Question

Velocity (v) and acceleration (a) in two systems of units 1 and 2 are related as
\(v_2=\frac{n}{m^2}v_1\) and \(a_2=\frac{a_1}{mn}\)
respectively. Here m and n are constants.

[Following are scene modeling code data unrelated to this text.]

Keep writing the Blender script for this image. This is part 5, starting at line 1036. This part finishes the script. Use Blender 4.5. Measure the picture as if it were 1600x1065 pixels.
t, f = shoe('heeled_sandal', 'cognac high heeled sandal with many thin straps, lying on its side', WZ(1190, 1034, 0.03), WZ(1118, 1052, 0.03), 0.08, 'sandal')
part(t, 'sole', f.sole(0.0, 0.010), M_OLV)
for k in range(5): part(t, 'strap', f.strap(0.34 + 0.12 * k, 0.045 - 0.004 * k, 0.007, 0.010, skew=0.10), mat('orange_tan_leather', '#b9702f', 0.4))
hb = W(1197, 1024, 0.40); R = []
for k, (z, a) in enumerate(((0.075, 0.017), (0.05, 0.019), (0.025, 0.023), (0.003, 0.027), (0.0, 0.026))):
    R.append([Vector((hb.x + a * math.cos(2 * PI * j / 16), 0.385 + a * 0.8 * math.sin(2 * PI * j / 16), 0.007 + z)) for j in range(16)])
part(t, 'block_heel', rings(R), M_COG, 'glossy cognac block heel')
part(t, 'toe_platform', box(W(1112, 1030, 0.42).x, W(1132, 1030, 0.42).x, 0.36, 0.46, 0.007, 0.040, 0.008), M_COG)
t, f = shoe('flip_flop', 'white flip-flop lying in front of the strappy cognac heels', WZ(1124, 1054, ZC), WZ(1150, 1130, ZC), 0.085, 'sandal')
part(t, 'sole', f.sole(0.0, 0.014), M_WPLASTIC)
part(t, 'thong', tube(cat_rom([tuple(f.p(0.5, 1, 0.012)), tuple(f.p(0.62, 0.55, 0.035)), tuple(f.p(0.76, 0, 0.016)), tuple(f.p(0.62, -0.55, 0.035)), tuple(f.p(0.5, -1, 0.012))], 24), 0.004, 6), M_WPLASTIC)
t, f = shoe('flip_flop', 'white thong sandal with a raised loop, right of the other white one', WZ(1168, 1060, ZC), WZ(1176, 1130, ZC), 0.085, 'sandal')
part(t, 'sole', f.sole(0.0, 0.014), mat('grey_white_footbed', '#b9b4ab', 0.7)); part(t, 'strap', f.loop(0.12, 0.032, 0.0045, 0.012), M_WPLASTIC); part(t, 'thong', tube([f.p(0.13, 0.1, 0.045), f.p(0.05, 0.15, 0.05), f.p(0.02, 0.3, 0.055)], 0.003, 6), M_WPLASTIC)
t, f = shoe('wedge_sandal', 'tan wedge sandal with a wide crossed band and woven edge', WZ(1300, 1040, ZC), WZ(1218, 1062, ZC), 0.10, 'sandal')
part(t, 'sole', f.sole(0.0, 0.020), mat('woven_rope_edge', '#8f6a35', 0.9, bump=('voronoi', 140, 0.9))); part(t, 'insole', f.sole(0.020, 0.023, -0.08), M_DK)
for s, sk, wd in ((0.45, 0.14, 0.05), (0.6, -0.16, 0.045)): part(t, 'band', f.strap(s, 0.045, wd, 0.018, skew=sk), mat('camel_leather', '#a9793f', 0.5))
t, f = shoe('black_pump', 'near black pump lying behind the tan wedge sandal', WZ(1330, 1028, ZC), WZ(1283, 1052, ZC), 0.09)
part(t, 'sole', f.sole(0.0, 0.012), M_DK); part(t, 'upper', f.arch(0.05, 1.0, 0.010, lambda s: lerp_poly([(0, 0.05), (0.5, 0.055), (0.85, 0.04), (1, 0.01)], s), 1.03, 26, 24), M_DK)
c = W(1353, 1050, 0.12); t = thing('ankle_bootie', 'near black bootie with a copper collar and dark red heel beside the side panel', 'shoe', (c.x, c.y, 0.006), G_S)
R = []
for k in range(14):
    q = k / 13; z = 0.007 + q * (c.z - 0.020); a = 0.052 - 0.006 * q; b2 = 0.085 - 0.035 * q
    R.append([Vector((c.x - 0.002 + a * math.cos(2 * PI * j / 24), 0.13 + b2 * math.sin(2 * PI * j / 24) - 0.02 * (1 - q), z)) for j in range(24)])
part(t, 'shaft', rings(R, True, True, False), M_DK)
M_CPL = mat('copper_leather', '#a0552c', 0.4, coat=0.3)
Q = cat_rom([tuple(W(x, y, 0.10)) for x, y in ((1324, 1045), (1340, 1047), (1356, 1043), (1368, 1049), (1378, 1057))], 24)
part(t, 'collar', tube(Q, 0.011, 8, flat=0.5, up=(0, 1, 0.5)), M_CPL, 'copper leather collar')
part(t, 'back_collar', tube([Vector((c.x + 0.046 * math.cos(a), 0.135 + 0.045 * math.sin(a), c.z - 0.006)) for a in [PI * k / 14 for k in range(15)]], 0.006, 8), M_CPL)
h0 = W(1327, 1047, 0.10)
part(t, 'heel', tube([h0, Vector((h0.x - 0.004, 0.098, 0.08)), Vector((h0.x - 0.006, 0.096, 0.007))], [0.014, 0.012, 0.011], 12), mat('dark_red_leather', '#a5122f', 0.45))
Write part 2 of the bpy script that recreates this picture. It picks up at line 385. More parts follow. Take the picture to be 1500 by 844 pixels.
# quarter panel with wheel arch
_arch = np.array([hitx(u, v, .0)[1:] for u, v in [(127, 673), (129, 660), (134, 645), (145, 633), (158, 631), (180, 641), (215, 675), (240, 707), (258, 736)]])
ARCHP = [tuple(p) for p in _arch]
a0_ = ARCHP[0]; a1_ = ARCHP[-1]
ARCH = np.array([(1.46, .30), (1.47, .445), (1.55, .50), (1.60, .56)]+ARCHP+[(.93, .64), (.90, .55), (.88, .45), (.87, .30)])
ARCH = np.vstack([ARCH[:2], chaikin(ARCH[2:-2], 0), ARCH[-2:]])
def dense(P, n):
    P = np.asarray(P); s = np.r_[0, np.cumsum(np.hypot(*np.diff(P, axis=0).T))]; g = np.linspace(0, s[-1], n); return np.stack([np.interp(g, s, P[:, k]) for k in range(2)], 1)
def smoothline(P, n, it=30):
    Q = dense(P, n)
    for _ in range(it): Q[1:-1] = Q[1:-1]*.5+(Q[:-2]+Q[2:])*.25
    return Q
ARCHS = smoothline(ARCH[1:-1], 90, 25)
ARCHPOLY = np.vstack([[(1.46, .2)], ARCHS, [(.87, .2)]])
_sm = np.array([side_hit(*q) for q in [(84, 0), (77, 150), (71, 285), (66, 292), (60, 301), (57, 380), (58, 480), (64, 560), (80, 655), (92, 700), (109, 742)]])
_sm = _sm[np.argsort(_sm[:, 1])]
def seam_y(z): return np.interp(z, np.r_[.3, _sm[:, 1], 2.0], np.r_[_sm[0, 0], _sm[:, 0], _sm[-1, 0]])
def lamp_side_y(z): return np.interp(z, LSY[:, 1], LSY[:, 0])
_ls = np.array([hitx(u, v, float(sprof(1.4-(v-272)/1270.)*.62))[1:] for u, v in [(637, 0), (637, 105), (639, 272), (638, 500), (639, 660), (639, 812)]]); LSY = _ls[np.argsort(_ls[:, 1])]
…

The relations for distance and time in two systems respectively are :

• A. \(\frac{n^3}{m_3}L_1=L_2\) and\(\frac{n^2}{m}T_1=T_2\)
• B. \(L_1=\frac{n^4}{m^2}L_2\) and \(T_1=\frac{n^2}{m}T_2\)
• C. \(L_1=\frac{n^2}{m}L_2\) and \(T_1=\frac{n^4}{m^2}T_2\)
• D. \(\frac{n^2}{m}L_1=L_2 \) and \(\frac{n^4}{m^2}T_1=T_2\)

Answer 1

The Correct Option is A

The correct answer is (A) : \(\frac{n^3}{m^3}L_1=L_2\) and \(\frac{n^2}{m}T_1=T_2\)
\([L]=\frac{[v^2]}{[a]}\)
so
\(\frac{[v_2]^2}{[a_2]}=\frac{[\frac{n}{m^2}v_1]^2}{[\frac{a_1}{mn}]}\)
\(\frac{[v_2]^2}{[a_2]}=\frac{n^3}{m^3} \frac{[v_1]^2}{[a_1]}\)
or \([L_2]=\frac{n^3}{m^3}[L_1]\)
Similarly
\([T]=\frac{[v]}{[a]}\)
So,
\([T_2]=\frac{n^2}{m}[T1]\)